Собрание было очень длинным и завершилось торжественно. По предложению Ворошилова кандидаты в правление союза выходили на трибуну и клялись отстаивать интересы рабочих. Ворошилов был избран председателем правления.
Результаты работы нового правления не замедлили сказаться: в январе 1907 года из 3800 рабочих завода Гартмана членами профсоюза были 2137, то есть 56 процентов — самый высокий в стране процент организации металлистов! Но этого мало — вслед за гартмановцами решили объединиться в союз пролетарии других предприятий города, и не только они. На заводе ДЮМО в союз вошли 1700 человек из 4700 работающих. Влияние профсоюза в Луганске увеличивалось с каждым месяцем.

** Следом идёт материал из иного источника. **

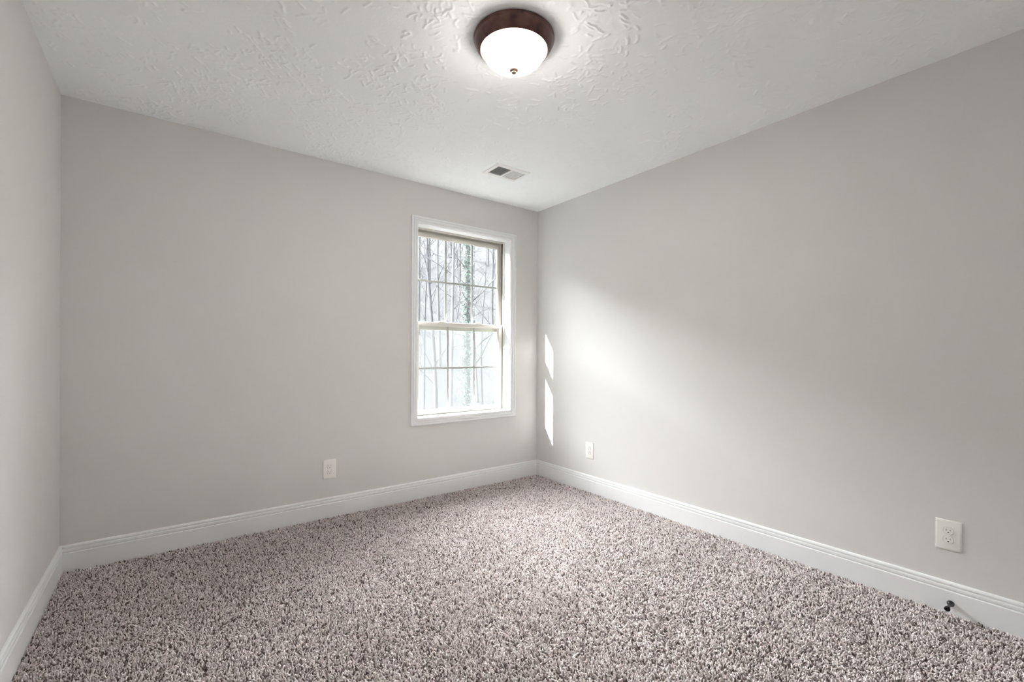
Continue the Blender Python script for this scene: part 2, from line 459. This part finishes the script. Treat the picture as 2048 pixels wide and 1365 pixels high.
def make_carpet():
    sp = 0.0066
    nx, ny = int((W - 0.02) / sp), int((D - 0.02) / sp)
    gx, gy = np.meshgrid(np.arange(nx), np.arange(ny), indexing='ij')
    x = (0.012 + (gx + 0.5 + 0.5 * (gy % 2) - 0.25) * sp).ravel(); y = (-0.012 - (gy + 0.5) * sp).ravel()
    n = len(x)
    x = x + RNG.normal(0, sp * 0.26, n); y = y + RNG.normal(0, sp * 0.26, n)
    keep = (x > .016) & (x < W - .016) & (y < -.016) & (y > -D + .016)
    x, y = x[keep], y[keep]; n = len(x)
    lean_dir = smooth_noise(x, y, 0.30, 3) * 7 + RNG.normal(0, 1.9, n)
    lean = np.clip(0.62 + 0.55 * (smooth_noise(x, y, 0.22, 4) - .5) + RNG.normal(0, 0.33, n), 0.05, 1.30)
    L = 0.0150 * (1 + RNG.normal(0, 0.15, n)); L = np.clip(L, .009, .022)
    rad = 0.0023 * (1 + RNG.normal(0, 0.14, n))
    twist = RNG.random(n) * 6.28
    # keep tips clear of the baseboard
    edge = np.minimum.reduce([x, W - x, -y, D + y])
    lean = np.where(edge < .034, np.minimum(lean, .18), lean)
    d = np.stack([np.cos(lean_dir), np.sin(lean_dir)], 1)
    segs = [(0.0, 0.80, 0.25), (0.42, 1.10, 0.75), (0.82, 1.00, 1.15)]     # (along, radius, bend)
    base = np.stack([x, y, np.full(n, -0.0165)], 1)
    V = []; cur = base.copy(); last = 0.0
    k = 4
    for t, rr, bend in segs:
        ang = lean * bend
        step = (t - last) * L; last = t
        cur = cur + np.stack([d[:, 0] * np.sin(ang) * step, d[:, 1] * np.sin(ang) * step, np.cos(ang) * step], 1)
        ax = np.stack([d[:, 0] * np.sin(ang), d[:, 1] * np.sin(ang), np.cos(ang)], 1)
        e1 = np.stack([-d[:, 1], d[:, 0], np.zeros(n)], 1); e2 = np.cross(ax, e1)
        for q in range(k):
            a = twist + q * 2 * np.pi / k + t * 1.6
            f = rr * (1.0 + 0.22 * ((q % 2) * 2 - 1) * (0.4 + t)) * (1 + RNG.normal(0, .12, n))
            V.append(cur + (e1 * np.cos(a)[:, None] + e2 * np.sin(a)[:, None]) * (rad * f)[:, None])
    ang = lean * 1.25
    V.append(cur + np.stack([d[:, 0] * np.sin(ang), d[:, 1] * np.sin(ang), np.cos(ang)], 1) * (L * 0.22)[:, None])
    nv = len(V)
    V = np.stack(V, 1).reshape(-1, 3)
    quads = []
    for s in range(2):
        for q in range(k):
            q2 = (q + 1) % k
            quads.append((s * k + q, s * k + q2, (s + 1) * k + q2, (s + 1) * k + q))
    tris = [(2 * k + q, 2 * k + (q + 1) % k, nv - 1) for q in range(k)]
    off = (np.arange(n) * nv)[:, None]
    lq = (off + np.array(quads).ravel()[None]).reshape(n, -1)
    lt = (off + np.array(tris).ravel()[None]).reshape(n, -1)
    loops = np.concatenate([lq, lt], 1).ravel()
    tot = np.tile(np.array([4] * len(quads) + [3] * len(tris)), n)
    start = np.concatenate([[0], np.cumsum(tot)[:-1]])
    me = bpy.data.meshes.new('carpet_pile')
    me.vertices.add(len(V)); me.vertices.foreach_set('co', V.astype(np.float32).ravel())
    me.loops.add(len(loops)); me.loops.foreach_set('vertex_index', loops.astype(np.int32))
    me.polygons.add(len(tot)); me.polygons.foreach_set('loop_start', start.astype(np.int32)); me.polygons.foreach_set('loop_total', tot.astype(np.int32))
    me.update(calc_edges=True)
    me.polygons.foreach_set('use_smooth', np.ones(len(tot), bool))
    pal = np.array([(0.77, 0.700, 0.695), (0.72, 0.647, 0.640), (0.62, 0.55, 0.54), (0.85, 0.79, 0.788), (0.15, 0.113, 0.107), (0.57, 0.505, 0.475)])  # dark brown tufts are flecks and also painted shade of gaps in the pile
    c = pal[RNG.choice(6, n, p=[.29, .19, .12, .18, .16, .06])] * (1 + RNG.normal(0, .07, n))[:, None]
    c = np.repeat(np.clip(c, 0.02, 0.9), nv, axis=0)
    rgba = np.concatenate([c, np.ones((len(c), 1))], 1).astype(np.float32)
    at = me.color_attributes.new('yarn', 'FLOAT_COLOR', 'POINT'); at.data.foreach_set('color', rgba.ravel())
    me.materials.append(M_CARPET)
    o = bpy.data.objects.new('carpet_pile', me); COL.objects.link(o)
    return tag(o, 'mauve taupe textured carpet pile covering the whole floor', 'carpet', kind='stuff')


make_carpet()

# ------------------------------------------------------------------ ceiling light
lx, ly = 1.588, -1.733
lamp = tag(empty('ceiling_light', (lx, ly, H)), 'round flush ceiling light with dark bronze rim and lit frosted glass bowl', 'ceiling light')
bm = lathe(bmesh.new(), [(0.0, -0.0005), (0.1600, -0.0005), (0.1665, -0.002), (0.1685, -0.006), (0.1685, -0.011), (0.1655, -0.014), (0.1640, -0.0165), (0.1635, -0.020), (0.1600, -0.029),
                         (0.1530, -0.041), (0.1470, -0.0490), (0.1440, -0.0515), (0.1425, -0.0540), (0.1405, -0.0560), (0.1380, -0.0555), (0.1370, -0.053), (0.1372, -0.012), (0.0, -0.010)], 96)
link('rim', bm, M_BRONZE, lamp, 35)
prof = []
for i in range(25):
    a = math.pi / 2 * i / 24
    prof.append((0.1310 * math.cos(a) ** 0.95 if i < 24 else 0.0, -0.050 - 0.080 * math.sin(a) ** 1.10))
inner = [(max(r - 0.004, 0), z + 0.004) for r, z in prof][::-1]
shade = link('glass_shade', lathe(bmesh.new(), prof, 96), M_SHADE, lamp, 180)
bm = lathe(bmesh.new(), [(0.0, -0.1285), (0.0165, -0.1285), (0.0188, -0.1310), (0.0184, -0.1350), (0.0150, -0.1385), (0.0100, -0.1400), (0.0108, -0.1425), (0.0100, -0.1455), (0.0066, -0.1475), (0, -0.1482)], 40)
link('finial', bm, new_mat('brushed_bronze', (0.30, 0.20, 0.16, 1), 0.4, 0.6, 0.5), lamp, 60)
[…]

Председатель Депутатского собрания, председатель правления профсоюза, организатор рабочих дружин, наконец, глава Луганского комитета РСДРП… Все эти заботы, все без исключения, связаны с опасностью и риском, за каждую из них можно поплатиться тюрьмой и ссылкой, а то и каторгой. Но Ворошилов не колеблется, он всего себя отдает революции. Поэтому его знают и любят рабочие Луганска.
Ведь он по-прежнему, с декабря 1905 года, числится под следствием, выпущен под залог из тюрьмы. По этой причине он, к примеру, не может быть избран во II Государственную думу, а предвыборная кампания уже началась, и большевики, отказавшись от тактики бойкота, участвуют в ней. Авторитет Ворошилова в городе велик, и он, безусловно, мог бы стать депутатом, но вместо этого 29 ноября вместе со своими товарищами он предстает перед выездной сессией Харьковской судебной палаты. Обвинение суровое: организация вооруженного сопротивления полиции 8 июля 1905 года.